宿題と科目特性についての第二回目です。一回目の記事はこちらから→宿題と科目特性(1)
ONEでは、宿題を内容の習得だけを目的としたものとは位置づけてはいません。宿題を使って「やらなければいけないことを期限まで意味のある形で解決する」という行動原理を身につけるということが、より重要であると考えています。
この目的のためには「できている・できていない」、「わかる・わからない」の判断を生徒自身がある程度的確にできる必要があると前記事で述べました。この点において、国語の長文読解の問題は運用が難しいというのが今回のテーマです。
ある文章を読んで、その内容を理解できたかと問われれば、たいていは「理解できたような気がする」とか「あまりよくわかっていないような気がする」という曖昧な答えになるでしょう。当然のことながら100%正しく理解することは誰にも(筆者にも)できないわけですから、曖昧であることはある意味では当然であって、悪いことではありません。
どこまで理解できたかを確認するために「問い」があるわけですが、実はこの「問い」の答えは「ただ一つ」に決めることができません。下の例を見て下さい。
問題 傍線部1「太郎は泣いた」とありますが、なぜ太郎は泣いたのですか。(文章は省略します)
解答例①「テストで0点をとったから。」
解答例②「テストで0点をとって、母に怒られたことが悲しかったから。」
解答例③「おかあさんに怒られて悲しかったから。」
解答例④「いつもは高得点がとれるテストで0点をとってしまいプライドが傷ついたうえに、母におこられて悲しかったから。」
上の四つはある問いに対する生徒の答えです(文章は省略します)。この四つの答えのどれが正しく、どれが間違いなのでしょうか。本文の理解としてはどれも間違ってはいません。しかしながら、どれでも正解になるというわけではありません。
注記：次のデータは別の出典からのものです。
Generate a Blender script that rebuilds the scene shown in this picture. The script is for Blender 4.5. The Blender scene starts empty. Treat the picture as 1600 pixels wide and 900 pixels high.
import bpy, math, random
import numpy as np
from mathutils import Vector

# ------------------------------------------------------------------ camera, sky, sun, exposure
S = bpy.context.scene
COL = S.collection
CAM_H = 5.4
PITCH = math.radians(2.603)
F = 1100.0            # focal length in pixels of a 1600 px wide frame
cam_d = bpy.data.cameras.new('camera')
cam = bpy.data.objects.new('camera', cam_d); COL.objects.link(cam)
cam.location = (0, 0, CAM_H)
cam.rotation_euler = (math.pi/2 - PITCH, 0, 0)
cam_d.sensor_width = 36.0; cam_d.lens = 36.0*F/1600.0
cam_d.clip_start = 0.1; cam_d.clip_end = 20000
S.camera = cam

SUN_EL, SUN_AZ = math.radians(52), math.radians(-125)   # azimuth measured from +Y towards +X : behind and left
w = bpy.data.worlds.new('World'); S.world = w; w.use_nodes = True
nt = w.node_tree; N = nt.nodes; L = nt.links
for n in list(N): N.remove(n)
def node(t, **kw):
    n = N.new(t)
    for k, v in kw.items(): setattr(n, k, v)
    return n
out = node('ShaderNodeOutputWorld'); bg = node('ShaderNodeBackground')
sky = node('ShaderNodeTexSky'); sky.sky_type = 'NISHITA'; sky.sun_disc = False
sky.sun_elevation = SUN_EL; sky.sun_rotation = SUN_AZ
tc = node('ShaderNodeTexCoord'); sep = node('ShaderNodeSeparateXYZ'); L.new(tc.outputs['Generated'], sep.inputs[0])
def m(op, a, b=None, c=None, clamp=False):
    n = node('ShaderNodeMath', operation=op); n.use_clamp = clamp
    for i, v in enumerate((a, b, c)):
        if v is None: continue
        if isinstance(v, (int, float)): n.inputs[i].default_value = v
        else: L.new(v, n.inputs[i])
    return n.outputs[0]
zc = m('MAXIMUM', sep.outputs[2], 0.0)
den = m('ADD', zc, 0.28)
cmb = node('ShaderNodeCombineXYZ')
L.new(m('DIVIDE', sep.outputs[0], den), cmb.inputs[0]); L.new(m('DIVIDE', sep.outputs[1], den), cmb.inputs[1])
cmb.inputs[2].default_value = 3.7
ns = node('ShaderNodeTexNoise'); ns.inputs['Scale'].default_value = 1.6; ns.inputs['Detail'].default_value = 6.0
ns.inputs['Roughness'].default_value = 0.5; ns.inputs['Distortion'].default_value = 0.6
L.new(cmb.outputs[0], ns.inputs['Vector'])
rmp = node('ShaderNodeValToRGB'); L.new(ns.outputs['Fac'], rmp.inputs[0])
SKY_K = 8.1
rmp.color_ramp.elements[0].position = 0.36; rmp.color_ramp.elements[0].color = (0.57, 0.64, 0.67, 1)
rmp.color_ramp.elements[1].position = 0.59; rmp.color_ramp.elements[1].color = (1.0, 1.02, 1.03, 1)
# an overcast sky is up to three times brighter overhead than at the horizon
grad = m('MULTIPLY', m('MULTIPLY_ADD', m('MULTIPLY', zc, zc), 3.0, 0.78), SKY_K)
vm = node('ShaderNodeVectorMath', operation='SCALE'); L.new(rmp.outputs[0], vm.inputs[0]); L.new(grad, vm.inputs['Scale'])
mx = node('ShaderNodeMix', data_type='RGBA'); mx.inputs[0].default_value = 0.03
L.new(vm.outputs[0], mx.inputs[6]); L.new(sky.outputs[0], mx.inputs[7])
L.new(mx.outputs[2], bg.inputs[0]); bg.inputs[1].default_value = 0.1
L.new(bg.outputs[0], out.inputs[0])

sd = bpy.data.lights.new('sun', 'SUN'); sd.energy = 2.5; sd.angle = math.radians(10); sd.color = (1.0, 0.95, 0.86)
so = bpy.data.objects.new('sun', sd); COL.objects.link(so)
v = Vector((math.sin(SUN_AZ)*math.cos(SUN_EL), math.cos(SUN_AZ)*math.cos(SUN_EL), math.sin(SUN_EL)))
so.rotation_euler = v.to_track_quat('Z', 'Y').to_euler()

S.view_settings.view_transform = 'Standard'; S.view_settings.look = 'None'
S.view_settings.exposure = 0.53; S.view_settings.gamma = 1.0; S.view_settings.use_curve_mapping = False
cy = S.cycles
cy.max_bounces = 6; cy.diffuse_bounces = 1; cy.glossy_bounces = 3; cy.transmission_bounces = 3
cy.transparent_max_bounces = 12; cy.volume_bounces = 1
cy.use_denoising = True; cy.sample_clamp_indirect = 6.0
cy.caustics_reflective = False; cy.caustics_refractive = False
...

文章の読解や記述することに対して苦手意識が強く、問題を与えられても手が止まってしまって、答えを書くことがままならないという生徒であれば、どの答えを書いてきてもマルを与えます。しかし、国語が得意で、長い字数の記述を重視した出題をする学校を志望している生徒が①や③の答えを書いてきたらバツです。①~④のどれも文章の理解という意味においては間違いではないのですが、受験においては問題を出す側の要求値(学校ごとの入試問題の特性)によってマルになったり、バツになったりします。④の答えも「30字以内で」という答えについての条件が加わればバツになります。
国語という科目においては、特性上、解答が一つに決まらないということが多々あるため、自分ができたのか否かの判断を生徒自身で行うことは困難です。したがって国語の長文読解問題は、教師が生徒に直接対応できる状況下で行うことが望ましいと考えます。教師が生徒に1対1~1対3ぐらいの少人数で対応できる状況がいつでも確保できればいいのですが、残念ながらそれは現実問題としては不可能です。授業の場合はもっと多い人数(10~15名)で大丈夫なのかと思われるかもしれませんが、授業においては同じ時間帯にみなが同一の文章を読み、また一題ずつ同じ問いに取り組んでいるので、対応が可能なのです。
ひとりで行う宿題においては、問題を解いた際に「よし、これはできた」という実感を持てることが重要です。それがあるからこそ、逆に「できない」ときには質問に行くという行動を覚えることができます。算数や理科・社会は答えが一つに決定します。状況によって答えが変わるということがありません。生徒が自分ができているのか、できていないのかをはっきりと認識しやすい科目です。
しかしながら、算数と理科・社会は同じように扱うことはできません。「やらなければいけないことを期限まで意味のある形で解決する」という行動を身につけるための宿題としては、算数がもっとも適しています。理科・社会については、次回の記事で書かせていただきます。